The massive star, which scientists have dubbed IRAS 17163-3907, bears a striking resemblance to a fried egg. Images captured by the infrared telescope show a large circular cloud consisting of gas and silicates, surrounding the yellow star like an egg white around a yolk.

“This object was known to glow brightly in the infrared but, surprisingly, nobody had identified it as a yellow hypergiant before,” said Eric Lagadec, who led the team that produced the new images.

The ESO astronomers estimate that the star is 1,000 times bigger than the sun and it shines 500,000 times more brightly.

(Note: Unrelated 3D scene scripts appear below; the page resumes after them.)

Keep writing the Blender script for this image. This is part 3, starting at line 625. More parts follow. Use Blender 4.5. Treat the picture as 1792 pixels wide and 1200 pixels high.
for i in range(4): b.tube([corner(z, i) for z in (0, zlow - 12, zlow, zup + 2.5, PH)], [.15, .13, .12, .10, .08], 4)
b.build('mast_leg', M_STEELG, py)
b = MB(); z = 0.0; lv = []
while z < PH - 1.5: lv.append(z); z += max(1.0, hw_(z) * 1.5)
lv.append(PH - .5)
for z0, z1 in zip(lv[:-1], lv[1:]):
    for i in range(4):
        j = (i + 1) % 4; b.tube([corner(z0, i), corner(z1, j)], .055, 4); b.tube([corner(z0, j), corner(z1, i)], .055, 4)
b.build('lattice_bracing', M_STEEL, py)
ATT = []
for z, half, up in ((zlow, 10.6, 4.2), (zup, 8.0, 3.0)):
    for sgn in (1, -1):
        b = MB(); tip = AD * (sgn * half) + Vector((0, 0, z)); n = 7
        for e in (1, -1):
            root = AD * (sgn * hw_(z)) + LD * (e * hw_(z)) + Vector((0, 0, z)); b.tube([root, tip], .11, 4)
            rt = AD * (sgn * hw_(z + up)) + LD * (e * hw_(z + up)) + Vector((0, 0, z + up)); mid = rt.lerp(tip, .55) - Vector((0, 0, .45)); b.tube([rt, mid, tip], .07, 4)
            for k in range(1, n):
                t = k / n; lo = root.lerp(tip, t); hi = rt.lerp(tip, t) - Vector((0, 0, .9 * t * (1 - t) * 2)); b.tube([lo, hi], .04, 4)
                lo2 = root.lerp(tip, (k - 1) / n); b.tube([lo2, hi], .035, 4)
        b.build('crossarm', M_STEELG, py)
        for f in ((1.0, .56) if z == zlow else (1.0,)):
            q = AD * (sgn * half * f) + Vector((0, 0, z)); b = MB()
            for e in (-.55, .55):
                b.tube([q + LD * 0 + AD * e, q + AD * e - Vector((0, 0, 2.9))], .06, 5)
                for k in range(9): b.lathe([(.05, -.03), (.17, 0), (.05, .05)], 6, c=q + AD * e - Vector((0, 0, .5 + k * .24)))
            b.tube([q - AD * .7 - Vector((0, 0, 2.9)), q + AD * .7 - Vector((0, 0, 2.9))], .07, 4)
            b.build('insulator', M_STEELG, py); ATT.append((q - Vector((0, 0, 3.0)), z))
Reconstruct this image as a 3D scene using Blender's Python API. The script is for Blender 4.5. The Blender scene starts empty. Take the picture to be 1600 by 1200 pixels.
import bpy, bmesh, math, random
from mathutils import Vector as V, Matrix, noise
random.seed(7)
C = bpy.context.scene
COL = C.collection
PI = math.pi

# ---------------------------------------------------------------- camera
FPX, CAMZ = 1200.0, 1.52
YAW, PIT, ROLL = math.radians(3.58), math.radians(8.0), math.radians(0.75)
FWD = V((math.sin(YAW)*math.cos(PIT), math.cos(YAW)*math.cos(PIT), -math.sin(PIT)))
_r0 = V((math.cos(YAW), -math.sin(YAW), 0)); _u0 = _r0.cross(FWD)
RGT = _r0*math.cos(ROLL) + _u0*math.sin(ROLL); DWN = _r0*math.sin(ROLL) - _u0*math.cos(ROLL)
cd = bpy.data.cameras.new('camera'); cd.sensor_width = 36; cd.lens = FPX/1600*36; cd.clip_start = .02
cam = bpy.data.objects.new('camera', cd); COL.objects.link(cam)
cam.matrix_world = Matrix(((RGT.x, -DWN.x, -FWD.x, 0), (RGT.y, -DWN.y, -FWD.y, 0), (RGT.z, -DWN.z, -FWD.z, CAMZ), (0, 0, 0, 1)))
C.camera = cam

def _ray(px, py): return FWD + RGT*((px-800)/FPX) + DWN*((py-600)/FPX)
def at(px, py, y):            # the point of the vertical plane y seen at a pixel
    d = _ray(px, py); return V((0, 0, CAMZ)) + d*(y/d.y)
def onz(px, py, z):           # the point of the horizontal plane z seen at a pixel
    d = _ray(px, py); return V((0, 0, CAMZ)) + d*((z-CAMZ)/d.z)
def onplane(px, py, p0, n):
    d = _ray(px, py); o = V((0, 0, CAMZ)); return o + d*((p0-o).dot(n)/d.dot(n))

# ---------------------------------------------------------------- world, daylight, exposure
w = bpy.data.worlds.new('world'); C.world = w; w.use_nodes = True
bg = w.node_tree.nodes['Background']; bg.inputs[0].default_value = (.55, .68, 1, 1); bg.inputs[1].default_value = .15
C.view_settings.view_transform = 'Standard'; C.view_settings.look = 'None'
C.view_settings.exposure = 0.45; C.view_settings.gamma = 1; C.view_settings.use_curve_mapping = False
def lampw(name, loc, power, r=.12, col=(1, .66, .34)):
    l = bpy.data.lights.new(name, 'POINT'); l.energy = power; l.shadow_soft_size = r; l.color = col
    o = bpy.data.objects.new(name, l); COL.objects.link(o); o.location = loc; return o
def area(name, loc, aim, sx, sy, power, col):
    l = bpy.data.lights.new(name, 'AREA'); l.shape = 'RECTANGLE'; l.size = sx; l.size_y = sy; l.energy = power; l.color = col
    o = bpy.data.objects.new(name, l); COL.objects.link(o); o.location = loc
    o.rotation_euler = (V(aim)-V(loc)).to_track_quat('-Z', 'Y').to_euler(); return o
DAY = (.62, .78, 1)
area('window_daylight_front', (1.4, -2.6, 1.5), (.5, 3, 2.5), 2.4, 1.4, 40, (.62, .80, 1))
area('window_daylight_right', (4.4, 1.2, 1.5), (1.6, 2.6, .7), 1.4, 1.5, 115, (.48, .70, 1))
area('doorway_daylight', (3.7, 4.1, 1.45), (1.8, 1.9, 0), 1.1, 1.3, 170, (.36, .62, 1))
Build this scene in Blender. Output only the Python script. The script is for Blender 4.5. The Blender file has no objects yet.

IRAS 17163-3907 is located 13,000 light years from the Earth, making it the closest yellow star to our solar system ever to be discovered.

Using the data gathered from Chile, astronomers estimate that the gas cloud around the star has a radius 10,000 times bigger than the distance between the Earth and the sun.

If the massive star was situated in the middle of our solar system, the astronomers say it would swallow up all the planets along with some of the larger comets beyond Neptune’s orbit.

In the past few hundred years, the “fried egg” star has undergone a series of major explosions which have led to the creation of the large gas cloud.

The astronomers believe that the star’s recent activity is proof that it will soon experience an even bigger supernova explosion, which could lead to the formation of several new stars.

To capture the unique fried egg image, the VLT used a camera with all three infrared filters: red, blue and green.